Calloway has fascinated some and infuriated others because she writes from Berger's "naked" perspective. Though some readers deem her views depraved, she makes no apologies for them: To her, they're only natural. If readers find her nudity offensive, it's in part because she's not ashamed to express her nakedness. Her depictions of sex are not airbrushed. Instead, as in Lena Dunham's HBO show, "Girls," they're unvarnished, lewd and brimming with vulnerability.

"I'm interested in writing about power dynamics between men and women," says Calloway. "And when you have sex, gender differences become very heightened."

The explicit sexual content of What Purpose caused problems leading up to its publication. Three printers refused to make the book's galleys, claiming it bordered on pornographic. "Dr. Phil" invited Calloway to appear as a guest, only to cancel the segment after deciding her book was too provocative to promote.

Calloway first gained attention for a titillating tale about her relationship with a well-regarded 40-year-old journalist, whom she dubbed "Adrien Brody" to protect his privacy. First published in 2011, the story is now What Purpose's backbone, holding the book's narrative together.

The two met online after Calloway, then a 21-year-old student in Portland, Ore., emailed Brody to compliment his work. After exchanging a few messages, she made a frank confession. "I would love to sleep w/ you," she wrote in an email.

To her surprise, Brody responded with interest. Weeks later, Calloway flew to New York City where she and Brody met at a bar, discussed cultural interests and, after a few Sierra Nevadas, flirted.

"I just wanted to meet you because you seemed really smart," Calloway recounts saying.

"Well," he replied, "prepare to be greatly disappointed."
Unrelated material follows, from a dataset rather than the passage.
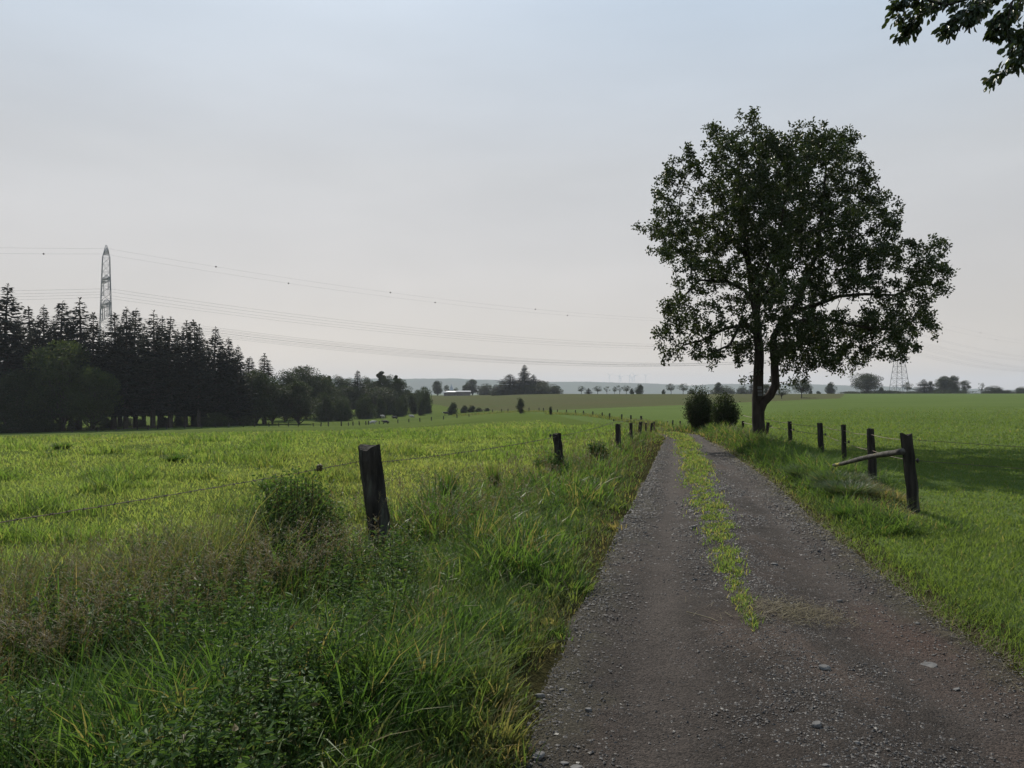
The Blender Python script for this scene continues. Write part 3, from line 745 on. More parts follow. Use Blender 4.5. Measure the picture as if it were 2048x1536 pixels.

Eventually, she posed a provocative question: "Do you want to go have sex?"

Six months after meeting Brody, Calloway wrote a 15,000-word account of their affair, including racy details. She sent it to Tao Lin, a novelist and poet with an extensive online following.

Lin promptly replied, offering to publish the work online through Muumuu House, his publishing company. However, he suggested Calloway treat the story as fiction, not memoir.

"I don't think there is nonfiction, only perspectives and choices on what to focus on," explained Lin, whose third novel, Taipei, comes out next month. "Concrete reality cannot be reproduced with language."

After Lin published Calloway's tell-all, the story quickly became the talk of the town. The New York Observer published a 1,700-word article. Gawker ran a scathing review. Calloway's inbox flooded with hateful messages. Though a few journalists came to her defense, ad hominem attacks in the blogosphere abounded. Some messages even threatened harm.

"I incessantly ruminated about all of it to the point of mental exhaustion, working myself up to a panic attack which finally culminated in me hiding from my parents' Christmas party in the guest bathroom," Calloway writes in the book. "There, I curled up into the fetal position and hyperventilated."

Because "Calloway" is also a pen name, her conservative, Catholic parents don't know much of anything about her career, she says. In fact, they think she's a virgin. The first time her mom asked to see her writing was after she got the book deal for What Purpose.

"I went to the New Yorker website, copied a short story and sent it to her saying I had written it," Calloway says. "She had no idea it wasn’t my work." Because her parents are not well-versed in the Internet, she doesn't think they'll find out the truth any time soon.

At first blush, Calloway seems more reticent than risqué. But back in the New York bar, she's beginning to show a glimmer of the seductress depicted in her stories. She takes a sip of her Sierra Nevada and says she has no plans for rest of the night.

"I guess it's because boys don't like me," she remarks, coquettishly.

As for the ones in her stories?

"That stuff doesn't happen as much as people think."